CAB Market Insider
By Paul Dykstra
The fed cattle market posted a strong upward move during the first full week of February, with prices three to four dollars per hundredweight (cwt) higher than the week prior. This was the culmination of cattle values recovering for multiple weeks, following the severely oversold December futures market.
February 2024 live cattle futures charted as many negative days as positive since the Dec. 7 contract low through Feb. 9. Even so, the contract recovered $22 per cwt for the period to touch the Feb. 9 $184.62 per cwt high for the period’s rally.
The week of Feb. 12 began on a softer note for the February contract, but its premium to the previous week’s cash – including that of the April contract – is briefly supportive to the weekly negotiated cash trade.
Loss of feedlot
performance causes
carcass weights to plunge
With the challenge of deteriorated pen conditions and a resulting significant loss in feedlot performance during January, carcass weights have plunged.
Latest confirmed carcass weights for the week of Jan. 22 indicate a combined steer/heifer carcass average of 878 pounds, 28 pounds lighter than the December high.
If head counts were equal on a weekly 490,000-head fed cattle slaughter, for example, the carcass weight change represents a 15,626-head decline in production volume. The impact to cattle price is similarly not insignificant.
Carcass cutout values have been under pressure so far in February following an increasing trend through the supply-challenged January market. Packer margins are negative and their need to push boxed beef values higher has been met with some resistance from buyers.
February beef demand is lower than many other months and consumer beef prices are outpacing a year ago by a wide margin. With this being said, buyers will need to step in to begin securing beef needs relatively soon, as the calendar marches on toward spring.
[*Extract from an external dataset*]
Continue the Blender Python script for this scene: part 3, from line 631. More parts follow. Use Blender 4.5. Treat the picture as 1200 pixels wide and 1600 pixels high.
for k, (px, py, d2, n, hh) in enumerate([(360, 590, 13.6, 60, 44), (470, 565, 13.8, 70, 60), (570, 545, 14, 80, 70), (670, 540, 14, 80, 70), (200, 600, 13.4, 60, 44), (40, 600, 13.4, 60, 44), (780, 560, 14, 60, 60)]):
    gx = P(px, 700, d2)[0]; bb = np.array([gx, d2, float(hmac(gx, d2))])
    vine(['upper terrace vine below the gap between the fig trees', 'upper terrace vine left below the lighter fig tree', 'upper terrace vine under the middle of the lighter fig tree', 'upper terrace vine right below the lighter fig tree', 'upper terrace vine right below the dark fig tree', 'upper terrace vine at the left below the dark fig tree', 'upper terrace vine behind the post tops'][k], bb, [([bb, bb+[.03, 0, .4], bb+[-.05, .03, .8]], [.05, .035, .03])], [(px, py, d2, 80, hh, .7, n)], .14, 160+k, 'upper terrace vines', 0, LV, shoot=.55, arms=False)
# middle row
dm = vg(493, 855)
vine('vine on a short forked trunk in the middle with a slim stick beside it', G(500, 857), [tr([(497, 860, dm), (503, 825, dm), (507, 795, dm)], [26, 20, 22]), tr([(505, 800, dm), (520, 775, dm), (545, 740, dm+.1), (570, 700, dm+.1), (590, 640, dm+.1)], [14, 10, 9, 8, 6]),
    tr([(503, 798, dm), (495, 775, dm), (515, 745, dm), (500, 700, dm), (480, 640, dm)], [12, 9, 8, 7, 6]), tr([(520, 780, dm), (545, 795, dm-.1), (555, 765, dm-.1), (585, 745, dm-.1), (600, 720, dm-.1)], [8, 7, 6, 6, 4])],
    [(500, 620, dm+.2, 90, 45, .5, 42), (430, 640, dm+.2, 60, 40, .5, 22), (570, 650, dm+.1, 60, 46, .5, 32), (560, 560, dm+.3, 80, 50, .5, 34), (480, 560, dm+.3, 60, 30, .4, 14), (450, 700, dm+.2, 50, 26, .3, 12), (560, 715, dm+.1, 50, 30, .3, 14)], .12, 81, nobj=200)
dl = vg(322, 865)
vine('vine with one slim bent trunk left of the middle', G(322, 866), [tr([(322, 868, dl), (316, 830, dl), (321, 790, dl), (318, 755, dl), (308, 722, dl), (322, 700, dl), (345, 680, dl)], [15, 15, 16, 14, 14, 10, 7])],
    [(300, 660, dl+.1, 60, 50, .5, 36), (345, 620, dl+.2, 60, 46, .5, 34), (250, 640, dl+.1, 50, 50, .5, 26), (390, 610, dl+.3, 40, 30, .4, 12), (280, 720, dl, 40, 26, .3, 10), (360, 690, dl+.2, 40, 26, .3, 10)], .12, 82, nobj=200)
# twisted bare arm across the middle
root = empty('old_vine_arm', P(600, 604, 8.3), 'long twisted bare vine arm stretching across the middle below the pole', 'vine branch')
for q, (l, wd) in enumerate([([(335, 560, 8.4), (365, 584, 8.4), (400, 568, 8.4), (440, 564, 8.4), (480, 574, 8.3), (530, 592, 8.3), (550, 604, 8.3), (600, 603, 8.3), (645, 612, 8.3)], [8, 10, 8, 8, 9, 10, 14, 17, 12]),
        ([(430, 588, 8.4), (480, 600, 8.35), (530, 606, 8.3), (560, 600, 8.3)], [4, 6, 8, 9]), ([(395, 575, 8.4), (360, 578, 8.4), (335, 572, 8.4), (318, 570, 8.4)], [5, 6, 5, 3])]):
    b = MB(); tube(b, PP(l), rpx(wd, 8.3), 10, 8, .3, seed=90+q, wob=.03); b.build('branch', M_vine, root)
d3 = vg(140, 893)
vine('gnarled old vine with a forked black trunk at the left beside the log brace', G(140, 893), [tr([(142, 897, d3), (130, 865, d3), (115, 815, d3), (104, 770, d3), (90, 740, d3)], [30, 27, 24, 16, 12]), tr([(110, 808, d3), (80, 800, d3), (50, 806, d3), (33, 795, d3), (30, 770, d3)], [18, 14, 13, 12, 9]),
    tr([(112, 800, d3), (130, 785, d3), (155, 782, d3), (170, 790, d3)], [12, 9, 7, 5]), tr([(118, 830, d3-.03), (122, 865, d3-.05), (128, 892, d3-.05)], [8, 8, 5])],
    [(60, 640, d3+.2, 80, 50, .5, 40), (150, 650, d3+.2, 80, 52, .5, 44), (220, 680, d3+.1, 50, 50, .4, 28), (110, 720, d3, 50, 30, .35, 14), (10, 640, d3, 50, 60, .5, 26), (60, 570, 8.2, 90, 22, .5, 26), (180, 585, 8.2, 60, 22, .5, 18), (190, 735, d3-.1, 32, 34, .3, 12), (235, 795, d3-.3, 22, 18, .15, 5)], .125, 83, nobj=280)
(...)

Grilling demand is a few months off but the door will soon close for buyers looking to secure inventory at current price levels on popular grilling cuts.
Quality grades diverge
Extreme January weather conditions impacting a large portion of cattle feeding regions have been widely impactful to cattle feeders and the beef supply chain. Without discounting the seriousness of this, focus momentarily on concurrent carcass outcomes.
In typical “very cold” weather periods, carcass quality grades have a tendency to improve, rather than decline. However, this is not obvious in the January data where the percent U.S. Department of Agriculture (USDA) Choice carcass grade declined 1.47 percentage points compared to January 2023 – actually the first five weeks of the year.
The seemingly small difference is large enough to be noted in the supply chain as a reversal of the quality improvement trend. It also draws into question the impact of cold weather events on carcass marbling scores, noted above as beneficial.
A closer look at the January data shows the percent USDA Prime grade, however, increasing by 0.94 percentage points for the same first five weeks of the year. This only confuses the issue, especially when the percent USDA Select also increased 2.42 percentage points, on average, for the period.
The “Other” grade category – essentially “No Roll” carcasses – also increased by 0.05 percentage points for the same period versus 2023. The bottom line is the “middle” grade USDA Choice declined while both Prime and Select grades showed measurable increases.
This presents an interesting trend which is difficult to explain.
A rearview look into the 2023 data shows the USDA Choice quality grade percentage has underperformed in all but one week since early September 2023. The average difference each week was 0.71 percentage points.
Again, USDA Prime outperformed the year prior for this period, but USDA Select was marginally lower by 0.24 percentage points.
The bottom line is January weather may have had some impact to the total Choice quality grade. There’s no reason to argue against it. However, the pattern of the total Choice grade underperforming expectations had been in place in the four months prior to the weather event.
The resilience in the Prime grade percentage is the data point that is especially intriguing and hard to analyze at first look. In fact, Prime grade performance in Nebraska has been 12.5 percent since Jan. 1, compared to 8.5 percent for the period in 2023.
Eastern Nebraska, home to some of the richest-grading cattle in the country, was especially hard hit by January blizzards. These outcomes are a curiosity, at the least, and challenge some assumptions if taken only at face value.